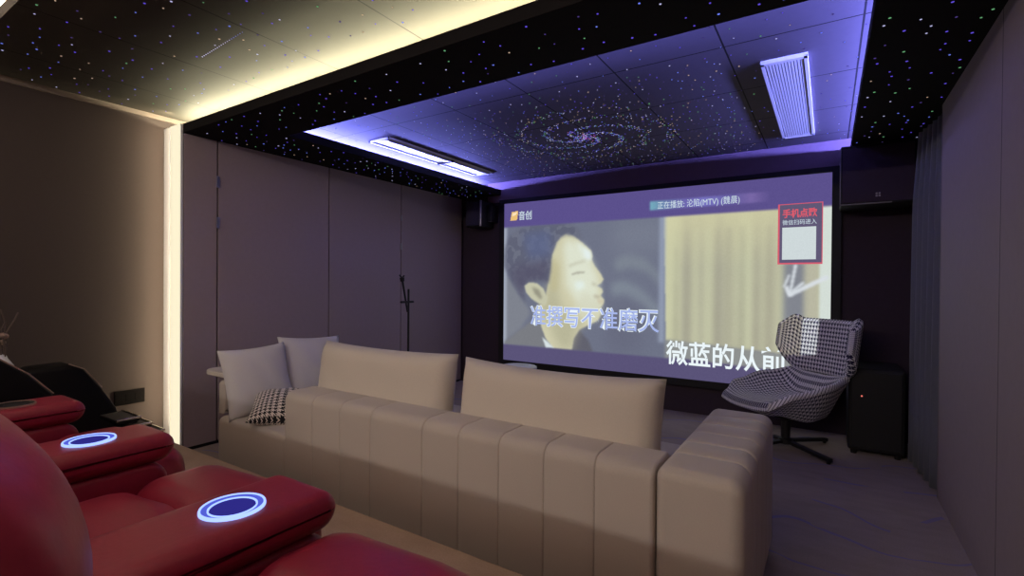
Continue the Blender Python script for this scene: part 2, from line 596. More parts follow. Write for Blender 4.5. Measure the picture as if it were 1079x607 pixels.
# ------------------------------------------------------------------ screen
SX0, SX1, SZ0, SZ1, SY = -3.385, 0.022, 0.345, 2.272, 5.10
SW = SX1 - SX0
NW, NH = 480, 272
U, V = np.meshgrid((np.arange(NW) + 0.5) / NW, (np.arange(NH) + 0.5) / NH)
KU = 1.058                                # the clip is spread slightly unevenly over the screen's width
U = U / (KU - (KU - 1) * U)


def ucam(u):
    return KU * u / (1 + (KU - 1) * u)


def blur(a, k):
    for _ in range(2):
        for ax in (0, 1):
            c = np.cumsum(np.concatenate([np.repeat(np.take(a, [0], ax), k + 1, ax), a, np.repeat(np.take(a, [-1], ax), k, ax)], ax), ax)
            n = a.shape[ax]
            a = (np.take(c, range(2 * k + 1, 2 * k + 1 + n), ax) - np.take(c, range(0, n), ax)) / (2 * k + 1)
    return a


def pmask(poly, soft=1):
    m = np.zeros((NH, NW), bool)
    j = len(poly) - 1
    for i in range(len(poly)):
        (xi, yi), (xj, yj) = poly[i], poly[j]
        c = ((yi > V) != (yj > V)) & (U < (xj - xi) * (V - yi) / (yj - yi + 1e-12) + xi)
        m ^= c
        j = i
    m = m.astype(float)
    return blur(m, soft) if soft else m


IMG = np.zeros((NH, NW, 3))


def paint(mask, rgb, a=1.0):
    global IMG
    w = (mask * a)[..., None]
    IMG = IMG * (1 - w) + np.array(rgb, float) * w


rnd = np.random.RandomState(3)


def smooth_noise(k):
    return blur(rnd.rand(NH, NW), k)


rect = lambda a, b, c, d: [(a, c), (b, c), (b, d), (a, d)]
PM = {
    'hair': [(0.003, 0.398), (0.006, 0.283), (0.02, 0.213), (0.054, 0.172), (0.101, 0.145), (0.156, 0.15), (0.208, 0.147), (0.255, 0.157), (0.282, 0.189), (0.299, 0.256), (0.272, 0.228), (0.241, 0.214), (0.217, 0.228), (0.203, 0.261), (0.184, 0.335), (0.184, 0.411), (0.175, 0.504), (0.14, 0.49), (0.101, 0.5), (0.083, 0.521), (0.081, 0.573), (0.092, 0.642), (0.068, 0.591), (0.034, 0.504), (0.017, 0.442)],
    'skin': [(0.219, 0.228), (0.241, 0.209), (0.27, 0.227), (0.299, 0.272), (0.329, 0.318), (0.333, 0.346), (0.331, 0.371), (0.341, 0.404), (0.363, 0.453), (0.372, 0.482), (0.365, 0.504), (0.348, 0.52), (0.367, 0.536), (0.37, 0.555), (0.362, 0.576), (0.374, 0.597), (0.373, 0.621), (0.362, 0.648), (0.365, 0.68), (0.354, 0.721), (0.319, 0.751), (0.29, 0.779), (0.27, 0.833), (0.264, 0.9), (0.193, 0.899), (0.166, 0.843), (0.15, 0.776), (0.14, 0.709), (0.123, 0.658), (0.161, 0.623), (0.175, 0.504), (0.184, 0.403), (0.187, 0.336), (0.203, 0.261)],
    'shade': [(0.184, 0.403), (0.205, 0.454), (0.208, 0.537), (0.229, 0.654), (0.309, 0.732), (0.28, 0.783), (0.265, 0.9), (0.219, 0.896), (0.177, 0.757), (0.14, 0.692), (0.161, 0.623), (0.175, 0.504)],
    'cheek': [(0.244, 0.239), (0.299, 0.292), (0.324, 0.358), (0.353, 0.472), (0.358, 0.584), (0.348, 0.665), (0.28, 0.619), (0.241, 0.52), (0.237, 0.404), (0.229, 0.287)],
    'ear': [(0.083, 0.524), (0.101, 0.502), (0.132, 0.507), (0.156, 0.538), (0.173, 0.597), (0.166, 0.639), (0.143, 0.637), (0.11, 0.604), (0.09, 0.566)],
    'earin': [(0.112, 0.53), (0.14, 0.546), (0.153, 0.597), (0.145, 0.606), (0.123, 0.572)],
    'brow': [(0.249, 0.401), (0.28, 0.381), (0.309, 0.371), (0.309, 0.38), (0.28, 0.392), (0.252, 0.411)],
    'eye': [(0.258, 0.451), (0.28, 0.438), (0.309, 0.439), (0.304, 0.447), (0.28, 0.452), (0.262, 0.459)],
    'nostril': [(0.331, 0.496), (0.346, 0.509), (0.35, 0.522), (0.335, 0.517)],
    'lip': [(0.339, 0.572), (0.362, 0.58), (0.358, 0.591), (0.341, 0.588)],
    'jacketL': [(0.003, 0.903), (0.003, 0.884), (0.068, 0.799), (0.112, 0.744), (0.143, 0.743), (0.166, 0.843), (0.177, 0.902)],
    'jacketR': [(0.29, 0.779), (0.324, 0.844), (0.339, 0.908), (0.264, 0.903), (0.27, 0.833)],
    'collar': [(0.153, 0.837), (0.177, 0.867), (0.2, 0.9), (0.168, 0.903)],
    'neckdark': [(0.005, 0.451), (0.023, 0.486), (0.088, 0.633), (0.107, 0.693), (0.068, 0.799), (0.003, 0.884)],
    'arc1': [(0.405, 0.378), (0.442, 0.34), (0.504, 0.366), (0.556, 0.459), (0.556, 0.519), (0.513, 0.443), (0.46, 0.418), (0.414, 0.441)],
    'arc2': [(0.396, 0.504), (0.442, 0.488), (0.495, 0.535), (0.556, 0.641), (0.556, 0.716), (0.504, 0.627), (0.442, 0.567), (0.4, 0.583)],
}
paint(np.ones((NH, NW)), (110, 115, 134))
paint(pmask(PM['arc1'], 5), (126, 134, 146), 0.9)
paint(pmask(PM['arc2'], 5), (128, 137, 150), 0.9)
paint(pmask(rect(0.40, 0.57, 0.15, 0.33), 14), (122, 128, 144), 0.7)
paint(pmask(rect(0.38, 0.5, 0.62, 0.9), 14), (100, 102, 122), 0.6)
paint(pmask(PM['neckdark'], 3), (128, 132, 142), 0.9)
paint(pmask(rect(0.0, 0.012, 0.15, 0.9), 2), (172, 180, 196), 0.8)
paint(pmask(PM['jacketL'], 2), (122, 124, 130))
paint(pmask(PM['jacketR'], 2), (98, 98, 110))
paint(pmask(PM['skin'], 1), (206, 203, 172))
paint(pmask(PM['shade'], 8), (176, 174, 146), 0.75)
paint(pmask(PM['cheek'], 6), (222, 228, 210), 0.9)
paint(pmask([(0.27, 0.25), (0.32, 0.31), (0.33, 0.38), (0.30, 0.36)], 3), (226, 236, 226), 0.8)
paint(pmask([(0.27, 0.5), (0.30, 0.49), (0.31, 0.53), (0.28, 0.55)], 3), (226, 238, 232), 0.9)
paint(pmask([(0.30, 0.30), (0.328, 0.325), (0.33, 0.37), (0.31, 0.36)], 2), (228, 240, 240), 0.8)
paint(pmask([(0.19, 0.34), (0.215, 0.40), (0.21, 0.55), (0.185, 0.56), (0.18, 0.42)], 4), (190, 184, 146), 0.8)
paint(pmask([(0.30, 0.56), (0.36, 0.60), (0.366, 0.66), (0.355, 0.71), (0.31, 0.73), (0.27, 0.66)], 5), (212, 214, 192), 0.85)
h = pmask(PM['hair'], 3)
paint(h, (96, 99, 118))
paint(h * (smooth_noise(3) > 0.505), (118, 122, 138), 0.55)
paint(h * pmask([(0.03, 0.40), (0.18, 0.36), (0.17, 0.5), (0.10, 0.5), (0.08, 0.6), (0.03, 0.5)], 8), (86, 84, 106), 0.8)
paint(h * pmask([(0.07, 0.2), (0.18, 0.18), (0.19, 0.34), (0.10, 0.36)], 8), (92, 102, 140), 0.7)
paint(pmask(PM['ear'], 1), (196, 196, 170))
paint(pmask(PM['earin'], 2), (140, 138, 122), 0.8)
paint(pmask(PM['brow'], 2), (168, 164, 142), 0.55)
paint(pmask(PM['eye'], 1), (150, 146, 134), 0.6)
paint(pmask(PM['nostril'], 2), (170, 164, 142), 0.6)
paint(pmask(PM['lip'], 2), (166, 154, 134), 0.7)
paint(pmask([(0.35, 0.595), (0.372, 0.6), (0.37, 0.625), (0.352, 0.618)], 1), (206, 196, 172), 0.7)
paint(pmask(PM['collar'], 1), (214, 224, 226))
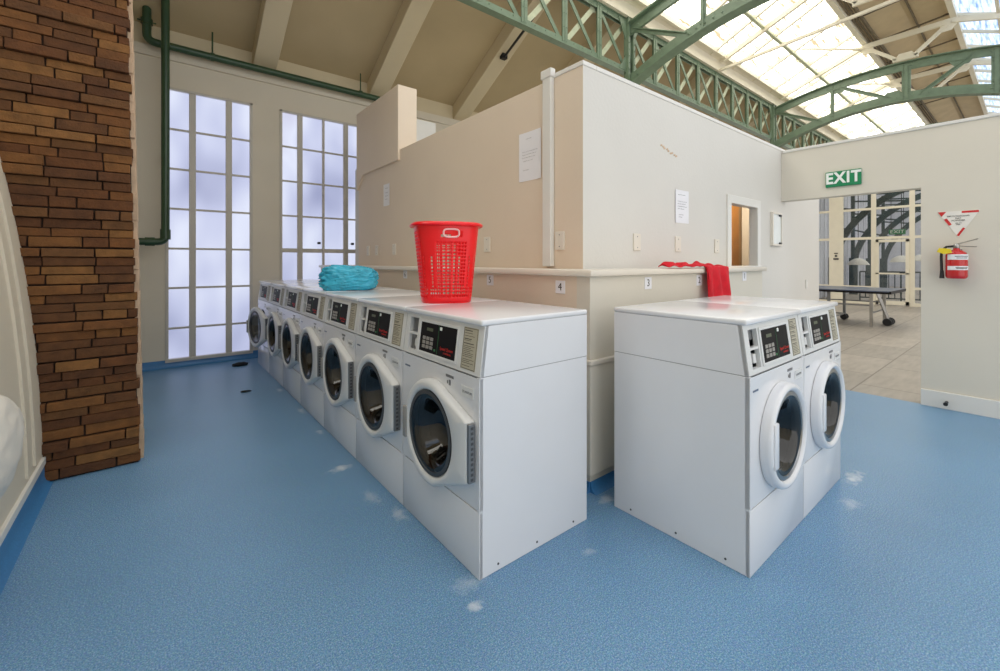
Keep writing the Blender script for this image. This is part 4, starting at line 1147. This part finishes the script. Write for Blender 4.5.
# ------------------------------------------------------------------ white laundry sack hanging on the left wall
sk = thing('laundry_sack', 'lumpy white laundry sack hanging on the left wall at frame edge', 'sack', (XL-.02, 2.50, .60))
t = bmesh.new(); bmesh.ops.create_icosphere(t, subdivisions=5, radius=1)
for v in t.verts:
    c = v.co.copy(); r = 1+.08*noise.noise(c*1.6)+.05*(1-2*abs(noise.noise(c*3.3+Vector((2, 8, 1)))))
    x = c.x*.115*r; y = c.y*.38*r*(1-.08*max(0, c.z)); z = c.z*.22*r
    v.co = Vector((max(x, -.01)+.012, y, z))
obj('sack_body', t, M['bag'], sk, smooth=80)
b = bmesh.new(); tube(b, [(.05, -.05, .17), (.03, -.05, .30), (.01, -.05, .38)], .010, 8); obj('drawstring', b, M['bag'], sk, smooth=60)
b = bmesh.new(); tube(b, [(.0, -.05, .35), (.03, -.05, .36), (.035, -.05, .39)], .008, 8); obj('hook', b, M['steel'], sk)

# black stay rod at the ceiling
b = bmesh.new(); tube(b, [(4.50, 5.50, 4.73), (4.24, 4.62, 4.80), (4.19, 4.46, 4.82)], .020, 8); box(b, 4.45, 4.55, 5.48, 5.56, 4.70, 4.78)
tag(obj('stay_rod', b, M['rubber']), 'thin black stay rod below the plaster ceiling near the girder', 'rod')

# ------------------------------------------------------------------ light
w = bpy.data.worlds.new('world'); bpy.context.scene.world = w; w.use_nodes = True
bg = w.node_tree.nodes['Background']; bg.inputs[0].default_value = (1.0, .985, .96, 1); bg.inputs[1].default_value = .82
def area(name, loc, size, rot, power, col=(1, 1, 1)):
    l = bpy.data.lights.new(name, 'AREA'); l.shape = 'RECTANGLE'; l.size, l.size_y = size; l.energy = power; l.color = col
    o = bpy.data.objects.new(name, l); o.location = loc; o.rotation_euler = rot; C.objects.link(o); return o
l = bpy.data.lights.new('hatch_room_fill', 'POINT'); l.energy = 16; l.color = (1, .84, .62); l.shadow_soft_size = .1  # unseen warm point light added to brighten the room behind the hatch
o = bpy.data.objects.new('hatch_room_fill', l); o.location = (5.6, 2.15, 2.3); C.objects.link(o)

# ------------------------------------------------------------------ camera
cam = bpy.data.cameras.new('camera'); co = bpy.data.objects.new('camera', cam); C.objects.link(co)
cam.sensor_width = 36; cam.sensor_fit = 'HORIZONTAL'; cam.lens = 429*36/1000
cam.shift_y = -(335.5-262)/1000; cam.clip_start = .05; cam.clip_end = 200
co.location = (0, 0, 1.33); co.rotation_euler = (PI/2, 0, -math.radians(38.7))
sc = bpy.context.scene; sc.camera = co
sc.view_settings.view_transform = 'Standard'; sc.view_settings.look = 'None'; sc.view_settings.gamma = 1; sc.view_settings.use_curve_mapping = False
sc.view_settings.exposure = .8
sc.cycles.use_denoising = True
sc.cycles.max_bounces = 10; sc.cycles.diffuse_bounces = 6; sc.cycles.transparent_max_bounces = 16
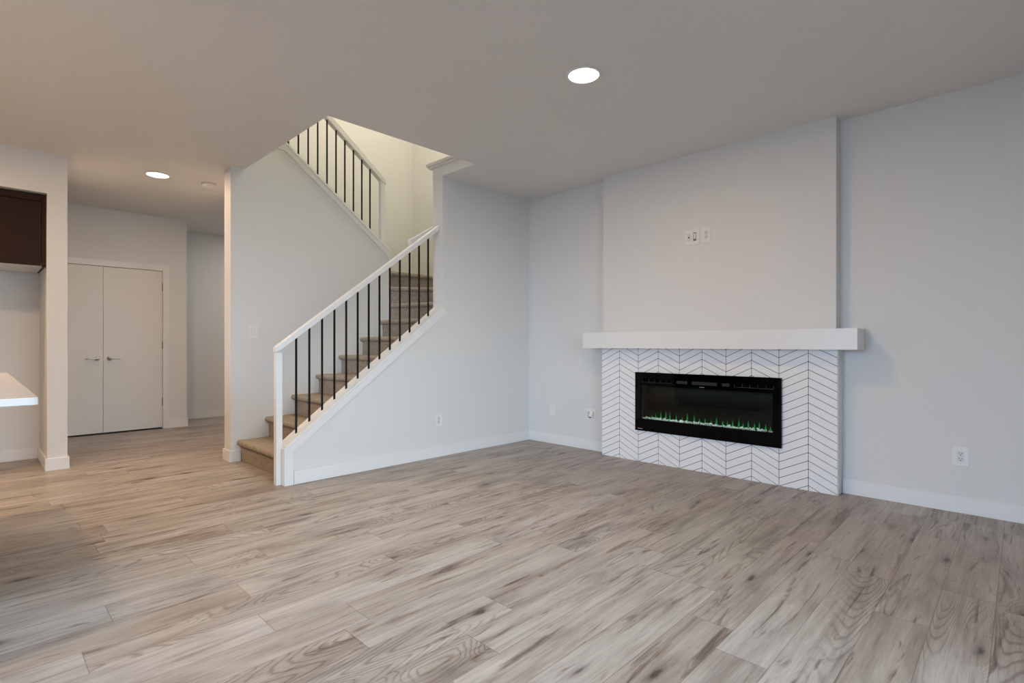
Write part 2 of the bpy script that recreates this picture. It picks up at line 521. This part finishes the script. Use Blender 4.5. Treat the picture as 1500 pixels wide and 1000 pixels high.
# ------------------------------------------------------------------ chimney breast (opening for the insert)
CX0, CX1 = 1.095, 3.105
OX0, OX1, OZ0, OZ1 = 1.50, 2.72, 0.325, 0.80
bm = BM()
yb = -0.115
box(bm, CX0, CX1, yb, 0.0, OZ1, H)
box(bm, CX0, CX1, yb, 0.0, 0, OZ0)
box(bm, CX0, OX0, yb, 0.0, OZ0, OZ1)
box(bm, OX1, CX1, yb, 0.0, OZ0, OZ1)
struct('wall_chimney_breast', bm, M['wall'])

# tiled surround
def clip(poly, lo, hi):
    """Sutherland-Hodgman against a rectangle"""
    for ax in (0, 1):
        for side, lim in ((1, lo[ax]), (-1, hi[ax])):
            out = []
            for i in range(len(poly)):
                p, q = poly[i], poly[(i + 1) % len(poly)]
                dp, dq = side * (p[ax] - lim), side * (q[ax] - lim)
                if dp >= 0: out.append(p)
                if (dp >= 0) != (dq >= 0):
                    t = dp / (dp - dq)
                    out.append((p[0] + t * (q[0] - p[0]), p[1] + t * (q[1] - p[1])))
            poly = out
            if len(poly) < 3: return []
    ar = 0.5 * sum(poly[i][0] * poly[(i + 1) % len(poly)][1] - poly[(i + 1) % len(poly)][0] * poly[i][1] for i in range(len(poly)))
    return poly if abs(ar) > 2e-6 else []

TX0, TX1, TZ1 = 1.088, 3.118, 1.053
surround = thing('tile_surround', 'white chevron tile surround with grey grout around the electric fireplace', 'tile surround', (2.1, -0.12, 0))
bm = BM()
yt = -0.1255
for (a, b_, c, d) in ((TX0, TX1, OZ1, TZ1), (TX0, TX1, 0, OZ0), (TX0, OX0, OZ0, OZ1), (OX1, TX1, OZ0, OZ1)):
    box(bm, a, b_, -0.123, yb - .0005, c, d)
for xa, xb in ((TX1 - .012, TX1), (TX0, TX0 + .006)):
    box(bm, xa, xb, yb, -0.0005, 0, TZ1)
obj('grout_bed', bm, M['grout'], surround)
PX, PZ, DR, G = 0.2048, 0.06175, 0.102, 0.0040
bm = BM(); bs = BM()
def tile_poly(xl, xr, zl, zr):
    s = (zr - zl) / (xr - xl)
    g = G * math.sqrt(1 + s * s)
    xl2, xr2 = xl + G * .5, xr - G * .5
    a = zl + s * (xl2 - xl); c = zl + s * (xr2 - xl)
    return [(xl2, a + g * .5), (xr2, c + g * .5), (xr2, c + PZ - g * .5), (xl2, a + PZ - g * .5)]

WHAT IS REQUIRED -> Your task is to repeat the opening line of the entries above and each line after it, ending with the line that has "return KU * u / (1 + (KU - 1) * u)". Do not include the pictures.

SOLUTION FOR THIS PROBLEM ->
Continue the Blender Python script for this scene: part 2, from line 596. More parts follow. Write for Blender 4.5. Measure the picture as if it were 1079x607 pixels.
# ------------------------------------------------------------------ screen
SX0, SX1, SZ0, SZ1, SY = -3.385, 0.022, 0.345, 2.272, 5.10
SW = SX1 - SX0
NW, NH = 480, 272
U, V = np.meshgrid((np.arange(NW) + 0.5) / NW, (np.arange(NH) + 0.5) / NH)
KU = 1.058                                # the clip is spread slightly unevenly over the screen's width
U = U / (KU - (KU - 1) * U)


def ucam(u):
    return KU * u / (1 + (KU - 1) * u)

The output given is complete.